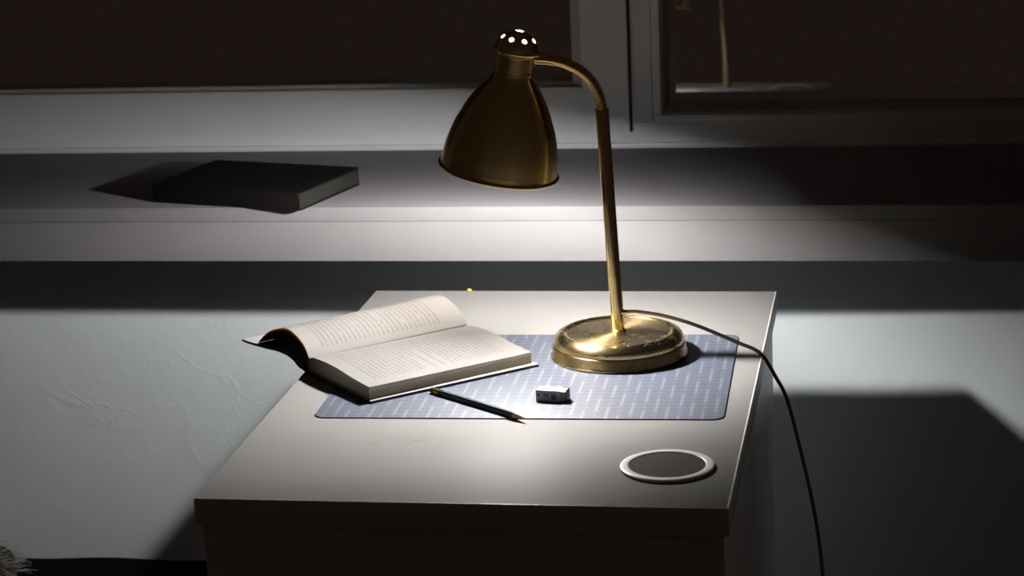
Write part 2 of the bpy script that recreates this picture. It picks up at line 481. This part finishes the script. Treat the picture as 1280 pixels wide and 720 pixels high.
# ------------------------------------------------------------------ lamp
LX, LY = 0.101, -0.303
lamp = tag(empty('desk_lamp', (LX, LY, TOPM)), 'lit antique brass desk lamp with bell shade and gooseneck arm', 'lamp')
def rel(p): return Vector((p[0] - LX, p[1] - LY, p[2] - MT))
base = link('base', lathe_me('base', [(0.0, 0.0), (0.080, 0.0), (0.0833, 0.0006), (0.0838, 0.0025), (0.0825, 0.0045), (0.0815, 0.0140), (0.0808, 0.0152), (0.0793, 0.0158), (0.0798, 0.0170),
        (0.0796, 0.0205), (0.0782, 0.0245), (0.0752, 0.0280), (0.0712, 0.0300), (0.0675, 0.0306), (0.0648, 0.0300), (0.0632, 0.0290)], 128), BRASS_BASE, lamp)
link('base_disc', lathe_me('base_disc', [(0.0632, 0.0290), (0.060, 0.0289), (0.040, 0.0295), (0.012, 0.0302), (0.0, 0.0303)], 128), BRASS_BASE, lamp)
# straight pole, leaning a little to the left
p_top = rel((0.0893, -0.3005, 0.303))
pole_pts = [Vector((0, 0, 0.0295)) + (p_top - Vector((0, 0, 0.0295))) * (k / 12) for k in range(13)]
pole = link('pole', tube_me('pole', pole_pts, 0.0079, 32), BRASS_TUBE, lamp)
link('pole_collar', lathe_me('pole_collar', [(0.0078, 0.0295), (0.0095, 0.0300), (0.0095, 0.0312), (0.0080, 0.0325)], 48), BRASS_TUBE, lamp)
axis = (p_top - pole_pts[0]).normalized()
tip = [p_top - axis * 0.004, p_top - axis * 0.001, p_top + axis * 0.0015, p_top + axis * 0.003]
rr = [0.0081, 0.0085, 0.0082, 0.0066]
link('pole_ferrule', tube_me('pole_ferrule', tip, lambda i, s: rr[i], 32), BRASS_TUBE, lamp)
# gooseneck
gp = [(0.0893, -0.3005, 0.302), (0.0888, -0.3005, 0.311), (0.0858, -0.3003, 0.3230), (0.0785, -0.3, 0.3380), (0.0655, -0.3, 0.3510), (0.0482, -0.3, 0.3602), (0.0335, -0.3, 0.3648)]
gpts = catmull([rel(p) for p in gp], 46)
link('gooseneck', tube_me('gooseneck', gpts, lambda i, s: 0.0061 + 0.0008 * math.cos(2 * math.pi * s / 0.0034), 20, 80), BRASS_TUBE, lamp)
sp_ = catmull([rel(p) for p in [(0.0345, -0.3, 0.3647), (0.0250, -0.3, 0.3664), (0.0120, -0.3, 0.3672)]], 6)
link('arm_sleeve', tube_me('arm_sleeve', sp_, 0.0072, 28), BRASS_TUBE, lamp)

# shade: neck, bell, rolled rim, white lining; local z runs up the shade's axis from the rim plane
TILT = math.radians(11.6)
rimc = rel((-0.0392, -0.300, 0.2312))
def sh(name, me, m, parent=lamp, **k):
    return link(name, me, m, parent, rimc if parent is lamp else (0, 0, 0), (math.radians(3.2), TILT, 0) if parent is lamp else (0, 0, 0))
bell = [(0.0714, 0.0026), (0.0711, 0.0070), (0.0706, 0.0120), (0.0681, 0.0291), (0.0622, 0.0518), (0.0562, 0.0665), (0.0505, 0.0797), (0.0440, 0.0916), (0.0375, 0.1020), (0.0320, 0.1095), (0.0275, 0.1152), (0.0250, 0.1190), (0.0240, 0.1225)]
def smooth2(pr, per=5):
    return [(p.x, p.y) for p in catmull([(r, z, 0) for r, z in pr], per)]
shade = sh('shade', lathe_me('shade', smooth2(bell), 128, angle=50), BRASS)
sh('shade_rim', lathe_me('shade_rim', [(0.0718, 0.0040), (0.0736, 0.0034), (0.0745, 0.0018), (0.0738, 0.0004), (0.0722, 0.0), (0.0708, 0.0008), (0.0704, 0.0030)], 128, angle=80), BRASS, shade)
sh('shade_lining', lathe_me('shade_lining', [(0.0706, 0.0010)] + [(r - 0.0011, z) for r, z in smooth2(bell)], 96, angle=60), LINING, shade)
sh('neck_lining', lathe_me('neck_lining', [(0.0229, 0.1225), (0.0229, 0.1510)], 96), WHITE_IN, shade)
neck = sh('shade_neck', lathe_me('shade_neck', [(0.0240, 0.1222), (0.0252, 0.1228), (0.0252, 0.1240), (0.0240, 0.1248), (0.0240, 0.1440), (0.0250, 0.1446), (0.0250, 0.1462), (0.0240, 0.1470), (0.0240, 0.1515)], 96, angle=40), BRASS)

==

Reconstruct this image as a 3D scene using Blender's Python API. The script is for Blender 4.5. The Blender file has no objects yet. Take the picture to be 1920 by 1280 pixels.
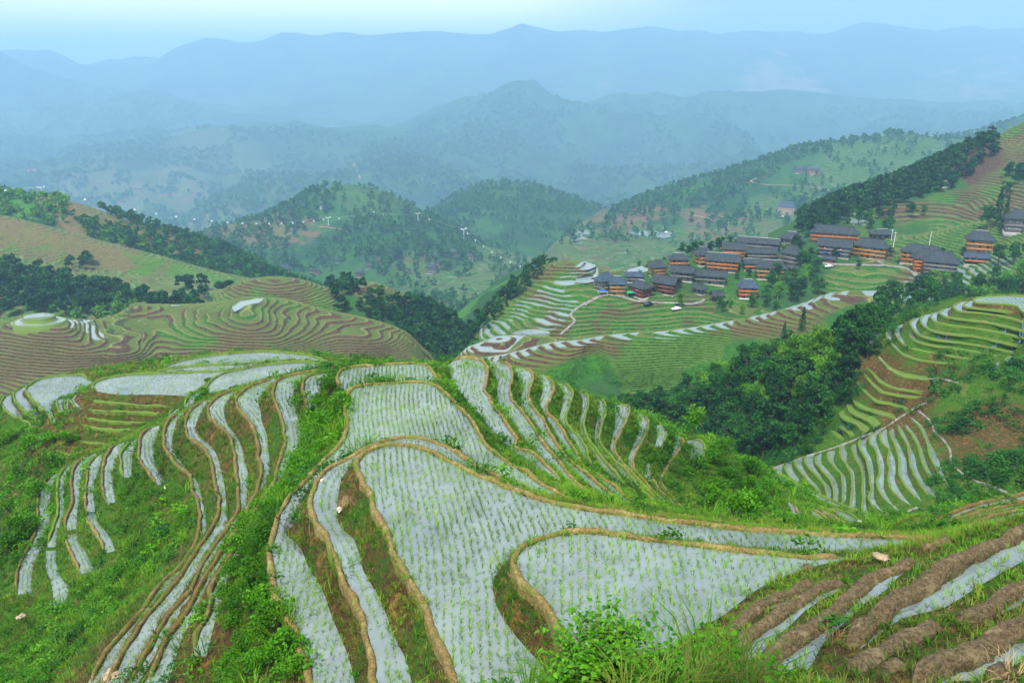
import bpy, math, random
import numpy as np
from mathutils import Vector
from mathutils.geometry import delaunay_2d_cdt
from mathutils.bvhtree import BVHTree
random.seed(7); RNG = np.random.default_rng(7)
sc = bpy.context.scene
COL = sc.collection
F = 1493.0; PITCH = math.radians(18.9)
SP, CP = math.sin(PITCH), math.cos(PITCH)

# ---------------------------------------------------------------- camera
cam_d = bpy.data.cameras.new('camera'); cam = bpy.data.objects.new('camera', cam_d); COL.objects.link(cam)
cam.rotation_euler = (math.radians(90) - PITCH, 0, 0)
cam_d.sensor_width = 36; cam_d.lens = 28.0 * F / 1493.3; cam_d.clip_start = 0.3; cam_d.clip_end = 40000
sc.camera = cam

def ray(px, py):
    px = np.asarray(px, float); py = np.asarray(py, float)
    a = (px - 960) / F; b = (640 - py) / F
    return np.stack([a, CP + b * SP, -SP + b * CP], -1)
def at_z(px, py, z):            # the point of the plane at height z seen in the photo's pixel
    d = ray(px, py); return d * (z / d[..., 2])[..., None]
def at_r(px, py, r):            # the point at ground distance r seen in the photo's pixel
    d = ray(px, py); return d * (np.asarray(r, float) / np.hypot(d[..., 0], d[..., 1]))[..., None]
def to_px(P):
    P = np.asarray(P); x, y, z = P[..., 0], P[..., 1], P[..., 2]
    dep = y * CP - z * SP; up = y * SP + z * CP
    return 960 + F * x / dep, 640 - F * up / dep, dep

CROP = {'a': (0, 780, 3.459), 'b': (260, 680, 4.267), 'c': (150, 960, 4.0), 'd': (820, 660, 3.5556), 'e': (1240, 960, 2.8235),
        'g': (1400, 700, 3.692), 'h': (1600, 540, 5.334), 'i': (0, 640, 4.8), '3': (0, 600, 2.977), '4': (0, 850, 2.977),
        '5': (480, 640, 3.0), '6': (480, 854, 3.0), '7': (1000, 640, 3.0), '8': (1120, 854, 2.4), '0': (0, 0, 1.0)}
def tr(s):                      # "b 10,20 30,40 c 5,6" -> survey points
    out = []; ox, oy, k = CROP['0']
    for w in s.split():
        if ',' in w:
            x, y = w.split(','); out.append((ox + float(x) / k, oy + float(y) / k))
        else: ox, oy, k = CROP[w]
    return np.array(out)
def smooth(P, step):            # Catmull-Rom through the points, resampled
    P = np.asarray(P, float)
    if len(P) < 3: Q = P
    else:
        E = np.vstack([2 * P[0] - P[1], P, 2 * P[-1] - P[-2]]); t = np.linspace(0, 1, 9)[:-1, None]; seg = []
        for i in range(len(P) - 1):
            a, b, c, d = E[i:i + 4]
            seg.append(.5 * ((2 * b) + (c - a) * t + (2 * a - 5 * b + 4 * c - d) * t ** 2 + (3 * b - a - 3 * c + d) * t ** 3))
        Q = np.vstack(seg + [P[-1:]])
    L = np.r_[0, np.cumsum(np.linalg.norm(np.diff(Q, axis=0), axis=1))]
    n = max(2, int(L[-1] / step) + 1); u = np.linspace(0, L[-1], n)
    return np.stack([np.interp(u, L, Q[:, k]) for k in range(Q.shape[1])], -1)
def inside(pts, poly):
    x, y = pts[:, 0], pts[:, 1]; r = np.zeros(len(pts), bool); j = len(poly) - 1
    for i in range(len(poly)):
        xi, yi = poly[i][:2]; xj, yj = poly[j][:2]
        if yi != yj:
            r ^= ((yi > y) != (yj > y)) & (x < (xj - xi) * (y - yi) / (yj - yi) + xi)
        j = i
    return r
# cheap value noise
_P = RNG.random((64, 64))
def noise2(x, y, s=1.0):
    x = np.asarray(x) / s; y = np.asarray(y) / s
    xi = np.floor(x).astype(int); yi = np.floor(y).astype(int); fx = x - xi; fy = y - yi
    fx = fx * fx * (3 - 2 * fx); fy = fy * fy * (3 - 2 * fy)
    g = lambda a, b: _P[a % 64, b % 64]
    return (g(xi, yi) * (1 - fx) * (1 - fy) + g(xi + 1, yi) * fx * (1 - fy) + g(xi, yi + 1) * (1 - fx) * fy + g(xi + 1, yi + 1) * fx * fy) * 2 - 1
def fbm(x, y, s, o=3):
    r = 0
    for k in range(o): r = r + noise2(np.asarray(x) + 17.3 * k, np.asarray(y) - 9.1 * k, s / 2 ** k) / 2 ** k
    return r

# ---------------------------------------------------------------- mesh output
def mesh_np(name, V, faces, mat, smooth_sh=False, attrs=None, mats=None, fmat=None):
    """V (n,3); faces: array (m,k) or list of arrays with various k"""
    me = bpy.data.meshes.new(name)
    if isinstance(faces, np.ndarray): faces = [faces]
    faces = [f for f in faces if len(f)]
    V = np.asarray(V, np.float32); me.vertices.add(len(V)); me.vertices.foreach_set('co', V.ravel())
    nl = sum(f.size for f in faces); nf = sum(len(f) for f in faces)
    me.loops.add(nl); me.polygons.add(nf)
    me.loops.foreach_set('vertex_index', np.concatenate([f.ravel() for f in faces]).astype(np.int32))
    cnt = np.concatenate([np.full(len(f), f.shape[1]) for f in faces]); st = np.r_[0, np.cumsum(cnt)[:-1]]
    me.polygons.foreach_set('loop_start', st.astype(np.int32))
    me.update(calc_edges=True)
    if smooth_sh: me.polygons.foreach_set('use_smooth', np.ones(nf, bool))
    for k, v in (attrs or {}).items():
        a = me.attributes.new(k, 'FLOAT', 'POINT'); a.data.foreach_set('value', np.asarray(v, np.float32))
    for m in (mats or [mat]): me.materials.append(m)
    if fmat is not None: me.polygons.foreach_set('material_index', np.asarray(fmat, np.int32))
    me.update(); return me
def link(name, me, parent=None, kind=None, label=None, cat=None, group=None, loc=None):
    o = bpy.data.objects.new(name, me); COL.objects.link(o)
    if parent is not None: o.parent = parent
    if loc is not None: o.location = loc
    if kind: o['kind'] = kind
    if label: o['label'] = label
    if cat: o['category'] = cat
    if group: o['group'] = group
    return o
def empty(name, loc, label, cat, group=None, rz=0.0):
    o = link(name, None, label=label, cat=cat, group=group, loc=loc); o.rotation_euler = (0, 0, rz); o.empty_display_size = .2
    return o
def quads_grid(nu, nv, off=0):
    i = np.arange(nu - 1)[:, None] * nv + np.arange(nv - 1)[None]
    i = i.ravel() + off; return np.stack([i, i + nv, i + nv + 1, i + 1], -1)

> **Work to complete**
Go to the line that contains "Reconstruct this image" and copy from there down to the line that contains "sc.camera = cam", with both lines included. Pass over the pictures.

> **Exercise solution**
Reconstruct this image as a 3D scene using Blender's Python API. The script is for Blender 4.5. The Blender file has no objects yet. Take the picture to be 1920 by 1280 pixels.
import bpy, math, random
import numpy as np
from mathutils import Vector
from mathutils.geometry import delaunay_2d_cdt
from mathutils.bvhtree import BVHTree
random.seed(7); RNG = np.random.default_rng(7)
sc = bpy.context.scene
COL = sc.collection
F = 1493.0; PITCH = math.radians(18.9)
SP, CP = math.sin(PITCH), math.cos(PITCH)

# ---------------------------------------------------------------- camera
cam_d = bpy.data.cameras.new('camera'); cam = bpy.data.objects.new('camera', cam_d); COL.objects.link(cam)
cam.rotation_euler = (math.radians(90) - PITCH, 0, 0)
cam_d.sensor_width = 36; cam_d.lens = 28.0 * F / 1493.3; cam_d.clip_start = 0.3; cam_d.clip_end = 40000
sc.camera = cam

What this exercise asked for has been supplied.